La semaine dernière, Emmanuel Macron s'est déplacé, accompagné de son épouse et de trois de ses ministres (chargés de la Transition écologique, des PME et de l'Agriculture), pour exprimer la solidarité du gouvernement. Deux jours plus tard, Elisabeth Borne a également fait le déplacement. Le président a annoncé la création d'un fonds d'urgence de 50 millions d'euros, qui vient s'ajouter à celui de 10 millions d'euros déjà mis en place par le département du Pas-de-Calais. Par ailleurs, il a promis un autre fonds de 80 millions d'euros destiné aux agriculteurs, qui sera étendu aux régions de Bretagne et de Normandie suite aux récentes tempêtes. "Nous allons aider nos agriculteurs à compenser leurs pertes de production exceptionnelles ou de matériel, et à minimiser leurs frais", a-t-il déclaré. A cause des inondations, 2.500 hectares de terres agricoles ont été submergés, mettant en péril la fin de la récolte des betteraves. De plus, plusieurs exploitations laitières et les serres des maraîchers de Saint-Omer ont été détruites.

"Insuffisant"

"Cette aide financière de l'État nous aidera à faire face à la situation d'urgence, mais nous savons qu'elle ne sera pas suffisante. Nous sommes en train d'évaluer la situation. Il nous faudra des millions et des millions d'euros pour revenir à une vie normale", explique Joël Duquenoy, le président de l'agglomération du Pays de Saint-Omer, en se référant aux dommages causés aux routes. La question de qui est responsable pourrait être soulevée rapidement, allant au-delà des simples conditions météorologiques. François Lavallée, le président de la CCI Littoral, soulève des questions sur l'aménagement du territoire et la gestion des eaux.

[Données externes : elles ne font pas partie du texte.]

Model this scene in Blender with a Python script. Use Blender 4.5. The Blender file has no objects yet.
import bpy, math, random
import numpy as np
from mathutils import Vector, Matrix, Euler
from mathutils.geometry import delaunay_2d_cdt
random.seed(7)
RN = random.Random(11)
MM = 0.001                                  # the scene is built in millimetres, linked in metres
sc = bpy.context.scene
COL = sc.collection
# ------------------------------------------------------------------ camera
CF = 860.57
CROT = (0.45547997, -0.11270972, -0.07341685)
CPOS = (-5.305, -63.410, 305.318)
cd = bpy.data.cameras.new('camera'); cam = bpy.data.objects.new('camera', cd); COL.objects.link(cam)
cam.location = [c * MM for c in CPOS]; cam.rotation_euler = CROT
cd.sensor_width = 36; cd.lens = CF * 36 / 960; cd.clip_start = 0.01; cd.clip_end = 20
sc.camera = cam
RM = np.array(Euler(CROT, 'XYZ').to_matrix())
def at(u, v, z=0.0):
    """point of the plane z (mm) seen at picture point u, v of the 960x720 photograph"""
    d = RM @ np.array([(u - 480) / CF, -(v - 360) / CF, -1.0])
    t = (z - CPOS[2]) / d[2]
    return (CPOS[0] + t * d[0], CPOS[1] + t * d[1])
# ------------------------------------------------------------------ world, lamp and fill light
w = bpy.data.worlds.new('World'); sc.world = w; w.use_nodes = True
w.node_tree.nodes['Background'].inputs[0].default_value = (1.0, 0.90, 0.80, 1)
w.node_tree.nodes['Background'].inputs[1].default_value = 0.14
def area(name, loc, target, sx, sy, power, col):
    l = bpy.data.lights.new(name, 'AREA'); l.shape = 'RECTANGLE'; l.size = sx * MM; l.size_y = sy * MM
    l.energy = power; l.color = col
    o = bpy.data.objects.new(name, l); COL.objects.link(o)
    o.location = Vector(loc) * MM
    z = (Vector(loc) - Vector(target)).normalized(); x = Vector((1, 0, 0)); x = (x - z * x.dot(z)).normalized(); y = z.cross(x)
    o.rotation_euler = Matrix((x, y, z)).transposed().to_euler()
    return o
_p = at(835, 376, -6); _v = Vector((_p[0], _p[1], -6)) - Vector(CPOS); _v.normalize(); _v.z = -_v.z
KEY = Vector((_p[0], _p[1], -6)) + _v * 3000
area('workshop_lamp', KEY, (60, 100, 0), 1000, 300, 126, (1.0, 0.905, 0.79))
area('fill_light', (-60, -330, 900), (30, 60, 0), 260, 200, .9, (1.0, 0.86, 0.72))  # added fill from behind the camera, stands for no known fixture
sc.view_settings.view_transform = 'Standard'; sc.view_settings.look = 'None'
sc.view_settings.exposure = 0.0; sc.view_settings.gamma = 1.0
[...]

Marc Leroy condamne fortement la bureaucratie excessive qui empêche une gestion efficace des voies navigables. "Nous avons soulevé et signalé ces problèmes depuis bien longtemps. La Liane est recouverte d'un mètre de boue sur une étendue de trois kilomètres. Nous avons proposé des solutions qui ont été ignorées. Personne ne peut identifier le coupable et tout le monde se rejette la faute", s'indigne-t-il, craignant que les compagnies d'assurance ne soient plus disposées à assurer le risque dans cette zone. La capacité des entreprises à prévoir les risques climatiques est aussi mise en cause. Une récente étude du cabinet Goodwill Management a révélé que, bien que les grandes entreprises puissent se préparer, les petites entreprises sont encore trop vulnérables face au risque climatique, sachant que les pertes économiques peuvent être considérables.